--- START OF SOURCE EXCERPT ---

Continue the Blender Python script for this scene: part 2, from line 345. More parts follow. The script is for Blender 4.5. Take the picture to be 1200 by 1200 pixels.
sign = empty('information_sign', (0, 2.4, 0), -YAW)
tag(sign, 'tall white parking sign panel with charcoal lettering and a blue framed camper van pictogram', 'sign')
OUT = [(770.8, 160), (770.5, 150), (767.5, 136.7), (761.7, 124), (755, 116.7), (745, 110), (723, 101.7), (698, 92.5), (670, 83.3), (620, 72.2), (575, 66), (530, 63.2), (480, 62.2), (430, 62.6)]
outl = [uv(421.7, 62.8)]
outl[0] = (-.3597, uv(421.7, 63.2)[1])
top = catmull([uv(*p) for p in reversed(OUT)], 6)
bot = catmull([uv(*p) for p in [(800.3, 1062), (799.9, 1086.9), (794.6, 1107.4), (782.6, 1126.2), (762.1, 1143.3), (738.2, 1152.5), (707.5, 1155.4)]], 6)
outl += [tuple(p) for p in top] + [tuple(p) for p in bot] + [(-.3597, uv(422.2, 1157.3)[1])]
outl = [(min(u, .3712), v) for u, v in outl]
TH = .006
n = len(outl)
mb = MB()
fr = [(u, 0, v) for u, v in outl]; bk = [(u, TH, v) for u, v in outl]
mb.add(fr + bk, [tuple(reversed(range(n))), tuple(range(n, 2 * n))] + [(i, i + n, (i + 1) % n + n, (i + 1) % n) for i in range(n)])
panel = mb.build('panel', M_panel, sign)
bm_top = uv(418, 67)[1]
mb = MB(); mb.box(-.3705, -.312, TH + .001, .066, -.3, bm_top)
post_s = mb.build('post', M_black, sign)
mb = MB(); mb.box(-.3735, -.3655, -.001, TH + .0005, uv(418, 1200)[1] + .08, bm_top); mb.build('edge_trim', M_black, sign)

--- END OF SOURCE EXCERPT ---

Reproduce the data shown above exactly.

--- RESPONSE TO THIS TASK ---
Continue the Blender Python script for this scene: part 2, from line 345. More parts follow. The script is for Blender 4.5. Take the picture to be 1200 by 1200 pixels.
sign = empty('information_sign', (0, 2.4, 0), -YAW)
tag(sign, 'tall white parking sign panel with charcoal lettering and a blue framed camper van pictogram', 'sign')
OUT = [(770.8, 160), (770.5, 150), (767.5, 136.7), (761.7, 124), (755, 116.7), (745, 110), (723, 101.7), (698, 92.5), (670, 83.3), (620, 72.2), (575, 66), (530, 63.2), (480, 62.2), (430, 62.6)]
outl = [uv(421.7, 62.8)]
outl[0] = (-.3597, uv(421.7, 63.2)[1])
top = catmull([uv(*p) for p in reversed(OUT)], 6)
bot = catmull([uv(*p) for p in [(800.3, 1062), (799.9, 1086.9), (794.6, 1107.4), (782.6, 1126.2), (762.1, 1143.3), (738.2, 1152.5), (707.5, 1155.4)]], 6)
outl += [tuple(p) for p in top] + [tuple(p) for p in bot] + [(-.3597, uv(422.2, 1157.3)[1])]
outl = [(min(u, .3712), v) for u, v in outl]
TH = .006
n = len(outl)
mb = MB()
fr = [(u, 0, v) for u, v in outl]; bk = [(u, TH, v) for u, v in outl]
mb.add(fr + bk, [tuple(reversed(range(n))), tuple(range(n, 2 * n))] + [(i, i + n, (i + 1) % n + n, (i + 1) % n) for i in range(n)])
panel = mb.build('panel', M_panel, sign)
bm_top = uv(418, 67)[1]
mb = MB(); mb.box(-.3705, -.312, TH + .001, .066, -.3, bm_top)
post_s = mb.build('post', M_black, sign)
mb = MB(); mb.box(-.3735, -.3655, -.001, TH + .0005, uv(418, 1200)[1] + .08, bm_top); mb.build('edge_trim', M_black, sign)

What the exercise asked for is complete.